# What is expected
Carry none of the pictures over; write out the complete data exactly.

# Source data
%%
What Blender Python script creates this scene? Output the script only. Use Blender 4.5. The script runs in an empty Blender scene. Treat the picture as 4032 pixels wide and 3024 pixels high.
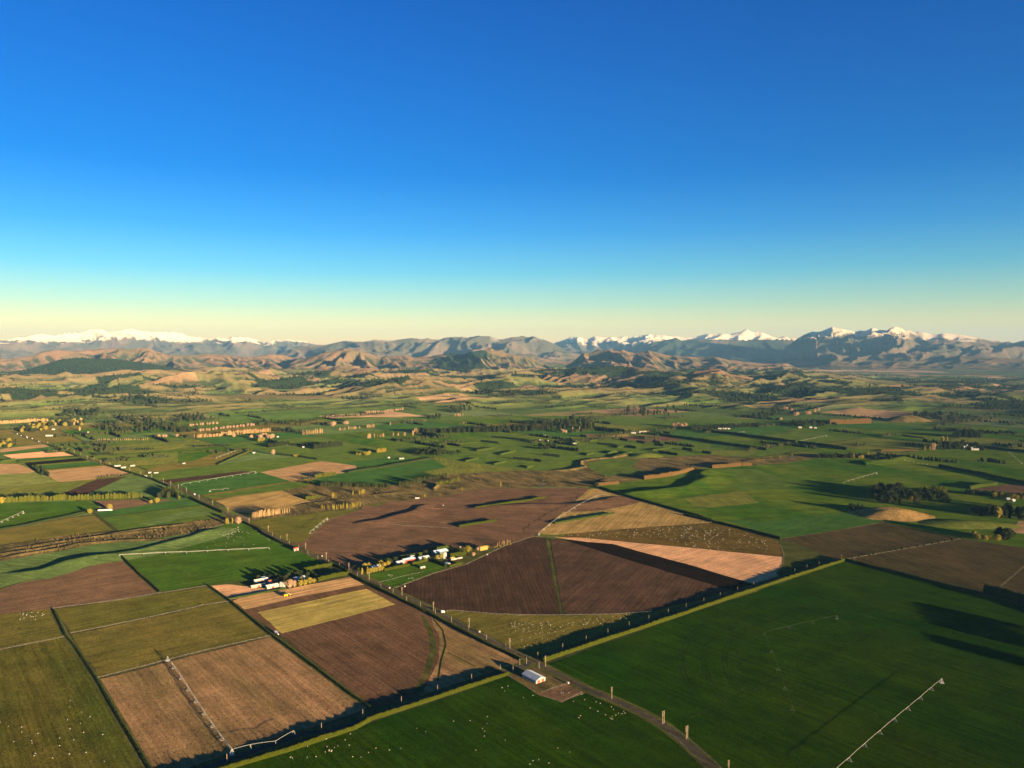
import bpy, bmesh, math, random
import numpy as np
from mathutils import Vector, Matrix

random.seed(7)
R = math.radians
sc = bpy.context.scene
C = sc.collection

# ------------------------------------------------------------------ camera
CAMH = 320.0
FPX = 3028.0                       # focal length in photograph pixels
PITCH = math.atan(127.0 / FPX)     # looking slightly down
cd = bpy.data.cameras.new("camera")
cam = bpy.data.objects.new("camera", cd)
C.objects.link(cam)
sc.camera = cam
cd.sensor_fit = 'HORIZONTAL'
cd.sensor_width = 36.0
cd.lens = FPX / 4032 * 36.0
cd.clip_start = 1.0
cd.clip_end = 200000.0
cam.location = (0, 0, CAMH)
cam.rotation_euler = (R(90) - PITCH, 0, 0)

# ------------------------------------------------------------------ light
SUN_EL = 5.6
SUN_AZ = 138.0                     # clockwise from +Y: behind the camera, to the right
sd = bpy.data.lights.new("sun", 'SUN')
sun = bpy.data.objects.new("sun", sd)
C.objects.link(sun)
sd.energy = 5.0
sd.angle = R(0.5)
sd.color = (1.0, 0.74, 0.42)
tosun = Vector((math.sin(R(SUN_AZ)) * math.cos(R(SUN_EL)), math.cos(R(SUN_AZ)) * math.cos(R(SUN_EL)), math.sin(R(SUN_EL))))
sun.rotation_euler = tosun.to_track_quat('Z', 'Y').to_euler()

world = bpy.data.worlds.new("World")
sc.world = world
world.use_nodes = True
wn = world.node_tree
wn.nodes.clear()
w_out = wn.nodes.new("ShaderNodeOutputWorld")
w_bg = wn.nodes.new("ShaderNodeBackground")
w_sky = wn.nodes.new("ShaderNodeTexSky")
w_sky.sky_type = 'NISHITA'
w_sky.sun_disc = False
w_sky.sun_elevation = R(SUN_EL)
w_sky.sun_rotation = R(SUN_AZ)
w_sky.altitude = 320
w_sky.air_density = 1.0
w_sky.dust_density = 0.3
w_sky.ozone_density = 2.0
w_bg.inputs['Strength'].default_value = 0.064
# the colour grade of a very clear dawn sky: deeper blue with height, the same all round; unseen top dimmed to cut blue fill
w_tc = wn.nodes.new("ShaderNodeTexCoord")
w_sep = wn.nodes.new("ShaderNodeSeparateXYZ")
wn.links.new(w_tc.outputs['Generated'], w_sep.inputs[0])
w_ramp = wn.nodes.new("ShaderNodeValToRGB")
wn.links.new(w_sep.outputs['Z'], w_ramp.inputs[0])
SKY_STOPS = [(0.0, (1.50, 1.14, .74)), (.036, (1.28, 1.10, .86)), (.06, (.82, .98, 1.0)), (.10, (.34, .80, 1.12)), (.15, (.12, .60, 1.15)), (.22, (.01, .44, 1.06)), (.41, (.001, .355, 1.0)), (.6, (.004, .24, .70)), (1.0, (.003, .15, .42))]
def set_ramp(node, stops):
    cr = node.color_ramp
    while len(cr.elements) > 1:
        cr.elements.remove(cr.elements[-1])
    cr.elements[0].position = stops[0][0]
    cr.elements[0].color = (*stops[0][1], 1)
    for p, c in stops[1:]:
        e = cr.elements.new(p)
        e.color = (*c, 1)
set_ramp(w_ramp, SKY_STOPS)
w_mul = wn.nodes.new("ShaderNodeMix")
w_mul.data_type = 'RGBA'
w_mul.blend_type = 'MULTIPLY'
w_mul.inputs[0].default_value = 1.0
wn.links.new(w_sky.outputs[0], w_mul.inputs[6])
wn.links.new(w_ramp.outputs[0], w_mul.inputs[7])
wn.links.new(w_mul.outputs[2], w_bg.inputs['Color'])
wn.links.new(w_bg.outputs[0], w_out.inputs['Surface'])

sc.view_settings.view_transform = 'Standard'
sc.view_settings.look = 'None'
sc.view_settings.exposure = 1.9
sc.view_settings.gamma = 1.0
sc.view_settings.use_curve_mapping = False
sc.cycles.max_bounces = 4
sc.cycles.diffuse_bounces = 2
sc.cycles.volume_bounces = 0
sc.cycles.transparent_max_bounces = 4

# ------------------------------------------------------------------ photograph pixel -> place on the ground
FR = {'A': (0, 2000, 1.58), 'B': (1300, 2000, 1.58), 'C': (2632, 2000, 1.58),
      'M1': (0, 1600, 3.16), 'M2': (700, 1600, 3.16), 'M3': (1400, 1600, 3.16),
      'M4': (2100, 1600, 3.16), 'M5': (2800, 1600, 3.16), 'M6': (3332, 1600, 3.16),
      'E1': (0, 1240, 2.0109), 'E2': (1000, 1240, 2.0109), 'E3': (2000, 1240, 2.0109), 'E4': (2932, 1240, 2.0109),
      'F1': (900, 2100, 3.6867), 'F2': (1380, 2080, 3.16), 'F3': (1950, 2500, 2.4578), 'S': (0, 0, 1.0)}
cosP, sinP = math.cos(PITCH), math.sin(PITCH)
def src(fr, x, y):
    a, b, k = FR[fr]
    return a + x / k, b + y / k
def raydir(sx, sy):
    u = -(sy - 1512.0)
    return (sx - 2016.0, FPX * cosP + u * sinP, -FPX * sinP + u * cosP)
def flat(fr, x, y, z=0.0):
    sx, sy = src(fr, x, y)
    d = raydir(sx, sy)
    t = (z - CAMH) / min(d[2], -1e-6)
    return d[0] * t, d[1] * t
def pts(*a):
    """'A', (x,y), (x,y), 'B', (x,y) ... -> ground points"""
    out, fr = [], None
    for q in a:
        if isinstance(q, str):
            fr = q
        else:
            out.append(flat(fr, *q))
    return out

# ------------------------------------------------------------------ noise in numpy
def _h(ix, iy, seed):
    n = (ix.astype(np.int64) * 374761393 + iy.astype(np.int64) * 668265263 + seed * 1442695041) & 0xFFFFFFFF
    n = ((n ^ (n >> 13)) * 1274126177) & 0xFFFFFFFF
    n = n ^ (n >> 16)
    return (n & 0xFFFF) / 65535.0
def noise(x, y, seed=0):
    x = np.asarray(x, float); y = np.asarray(y, float)
    ix = np.floor(x); iy = np.floor(y)
    fx = x - ix; fy = y - iy
    fx = fx * fx * fx * (fx * (fx * 6 - 15) + 10); fy = fy * fy * fy * (fy * (fy * 6 - 15) + 10)
    a = _h(ix, iy, seed); b = _h(ix + 1, iy, seed); c = _h(ix, iy + 1, seed); d = _h(ix + 1, iy + 1, seed)
    return (a * (1 - fx) + b * fx) * (1 - fy) + (c * (1 - fx) + d * fx) * fy
def fbm(x, y, oct=4, seed=0, gain=0.5):
    s = 0; a = 1; t = 0
    for i in range(oct):
        s = s + a * noise(x * 2.03 ** i + 17 * i, y * 2.03 ** i - 9 * i, seed + i); t += a; a *= gain
    return s / t
def ridged(x, y, oct=4, seed=0, gain=0.5):
    s = 0; a = 1; t = 0
    for i in range(oct):
        s = s + a * (1 - np.abs(2 * noise(x * 2.07 ** i + 31 * i, y * 2.07 ** i + 5 * i, seed + i) - 1)); t += a; a *= gain
    return s / t
def sstep(a, b, x):
    t = np.clip((x - a) / (b - a), 0, 1)
    return t * t * (3 - 2 * t)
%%
# Output for this task
What Blender Python script creates this scene? Output the script only. Use Blender 4.5. The script runs in an empty Blender scene. Treat the picture as 4032 pixels wide and 3024 pixels high.
import bpy, bmesh, math, random
import numpy as np
from mathutils import Vector, Matrix

random.seed(7)
R = math.radians
sc = bpy.context.scene
C = sc.collection

# ------------------------------------------------------------------ camera
CAMH = 320.0
FPX = 3028.0                       # focal length in photograph pixels
PITCH = math.atan(127.0 / FPX)     # looking slightly down
cd = bpy.data.cameras.new("camera")
cam = bpy.data.objects.new("camera", cd)
C.objects.link(cam)
sc.camera = cam
cd.sensor_fit = 'HORIZONTAL'
cd.sensor_width = 36.0
cd.lens = FPX / 4032 * 36.0
cd.clip_start = 1.0
cd.clip_end = 200000.0
cam.location = (0, 0, CAMH)
cam.rotation_euler = (R(90) - PITCH, 0, 0)

# ------------------------------------------------------------------ light
SUN_EL = 5.6
SUN_AZ = 138.0                     # clockwise from +Y: behind the camera, to the right
sd = bpy.data.lights.new("sun", 'SUN')
sun = bpy.data.objects.new("sun", sd)
C.objects.link(sun)
sd.energy = 5.0
sd.angle = R(0.5)
sd.color = (1.0, 0.74, 0.42)
tosun = Vector((math.sin(R(SUN_AZ)) * math.cos(R(SUN_EL)), math.cos(R(SUN_AZ)) * math.cos(R(SUN_EL)), math.sin(R(SUN_EL))))
sun.rotation_euler = tosun.to_track_quat('Z', 'Y').to_euler()

world = bpy.data.worlds.new("World")
sc.world = world
world.use_nodes = True
wn = world.node_tree
wn.nodes.clear()
w_out = wn.nodes.new("ShaderNodeOutputWorld")
w_bg = wn.nodes.new("ShaderNodeBackground")
w_sky = wn.nodes.new("ShaderNodeTexSky")
w_sky.sky_type = 'NISHITA'
w_sky.sun_disc = False
w_sky.sun_elevation = R(SUN_EL)
w_sky.sun_rotation = R(SUN_AZ)
w_sky.altitude = 320
w_sky.air_density = 1.0
w_sky.dust_density = 0.3
w_sky.ozone_density = 2.0
w_bg.inputs['Strength'].default_value = 0.064
# the colour grade of a very clear dawn sky: deeper blue with height, the same all round; unseen top dimmed to cut blue fill
w_tc = wn.nodes.new("ShaderNodeTexCoord")
w_sep = wn.nodes.new("ShaderNodeSeparateXYZ")
wn.links.new(w_tc.outputs['Generated'], w_sep.inputs[0])
w_ramp = wn.nodes.new("ShaderNodeValToRGB")
wn.links.new(w_sep.outputs['Z'], w_ramp.inputs[0])
SKY_STOPS = [(0.0, (1.50, 1.14, .74)), (.036, (1.28, 1.10, .86)), (.06, (.82, .98, 1.0)), (.10, (.34, .80, 1.12)), (.15, (.12, .60, 1.15)), (.22, (.01, .44, 1.06)), (.41, (.001, .355, 1.0)), (.6, (.004, .24, .70)), (1.0, (.003, .15, .42))]
def set_ramp(node, stops):
    cr = node.color_ramp
    while len(cr.elements) > 1:
        cr.elements.remove(cr.elements[-1])
    cr.elements[0].position = stops[0][0]
    cr.elements[0].color = (*stops[0][1], 1)
    for p, c in stops[1:]:
        e = cr.elements.new(p)
        e.color = (*c, 1)
set_ramp(w_ramp, SKY_STOPS)
w_mul = wn.nodes.new("ShaderNodeMix")
w_mul.data_type = 'RGBA'
w_mul.blend_type = 'MULTIPLY'
w_mul.inputs[0].default_value = 1.0
wn.links.new(w_sky.outputs[0], w_mul.inputs[6])
wn.links.new(w_ramp.outputs[0], w_mul.inputs[7])
wn.links.new(w_mul.outputs[2], w_bg.inputs['Color'])
wn.links.new(w_bg.outputs[0], w_out.inputs['Surface'])

sc.view_settings.view_transform = 'Standard'
sc.view_settings.look = 'None'
sc.view_settings.exposure = 1.9
sc.view_settings.gamma = 1.0
sc.view_settings.use_curve_mapping = False
sc.cycles.max_bounces = 4
sc.cycles.diffuse_bounces = 2
sc.cycles.volume_bounces = 0
sc.cycles.transparent_max_bounces = 4

# ------------------------------------------------------------------ photograph pixel -> place on the ground
FR = {'A': (0, 2000, 1.58), 'B': (1300, 2000, 1.58), 'C': (2632, 2000, 1.58),
      'M1': (0, 1600, 3.16), 'M2': (700, 1600, 3.16), 'M3': (1400, 1600, 3.16),
      'M4': (2100, 1600, 3.16), 'M5': (2800, 1600, 3.16), 'M6': (3332, 1600, 3.16),
      'E1': (0, 1240, 2.0109), 'E2': (1000, 1240, 2.0109), 'E3': (2000, 1240, 2.0109), 'E4': (2932, 1240, 2.0109),
      'F1': (900, 2100, 3.6867), 'F2': (1380, 2080, 3.16), 'F3': (1950, 2500, 2.4578), 'S': (0, 0, 1.0)}
cosP, sinP = math.cos(PITCH), math.sin(PITCH)
def src(fr, x, y):
    a, b, k = FR[fr]
    return a + x / k, b + y / k
def raydir(sx, sy):
    u = -(sy - 1512.0)
    return (sx - 2016.0, FPX * cosP + u * sinP, -FPX * sinP + u * cosP)
def flat(fr, x, y, z=0.0):
    sx, sy = src(fr, x, y)
    d = raydir(sx, sy)
    t = (z - CAMH) / min(d[2], -1e-6)
    return d[0] * t, d[1] * t
def pts(*a):
    """'A', (x,y), (x,y), 'B', (x,y) ... -> ground points"""
    out, fr = [], None
    for q in a:
        if isinstance(q, str):
            fr = q
        else:
            out.append(flat(fr, *q))
    return out

# ------------------------------------------------------------------ noise in numpy
def _h(ix, iy, seed):
    n = (ix.astype(np.int64) * 374761393 + iy.astype(np.int64) * 668265263 + seed * 1442695041) & 0xFFFFFFFF
    n = ((n ^ (n >> 13)) * 1274126177) & 0xFFFFFFFF
    n = n ^ (n >> 16)
    return (n & 0xFFFF) / 65535.0
def noise(x, y, seed=0):
    x = np.asarray(x, float); y = np.asarray(y, float)
    ix = np.floor(x); iy = np.floor(y)
    fx = x - ix; fy = y - iy
    fx = fx * fx * fx * (fx * (fx * 6 - 15) + 10); fy = fy * fy * fy * (fy * (fy * 6 - 15) + 10)
    a = _h(ix, iy, seed); b = _h(ix + 1, iy, seed); c = _h(ix, iy + 1, seed); d = _h(ix + 1, iy + 1, seed)
    return (a * (1 - fx) + b * fx) * (1 - fy) + (c * (1 - fx) + d * fx) * fy
def fbm(x, y, oct=4, seed=0, gain=0.5):
    s = 0; a = 1; t = 0
    for i in range(oct):
        s = s + a * noise(x * 2.03 ** i + 17 * i, y * 2.03 ** i - 9 * i, seed + i); t += a; a *= gain
    return s / t
def ridged(x, y, oct=4, seed=0, gain=0.5):
    s = 0; a = 1; t = 0
    for i in range(oct):
        s = s + a * (1 - np.abs(2 * noise(x * 2.07 ** i + 31 * i, y * 2.07 ** i + 5 * i, seed + i) - 1)); t += a; a *= gain
    return s / t
def sstep(a, b, x):
    t = np.clip((x - a) / (b - a), 0, 1)
    return t * t * (3 - 2 * t)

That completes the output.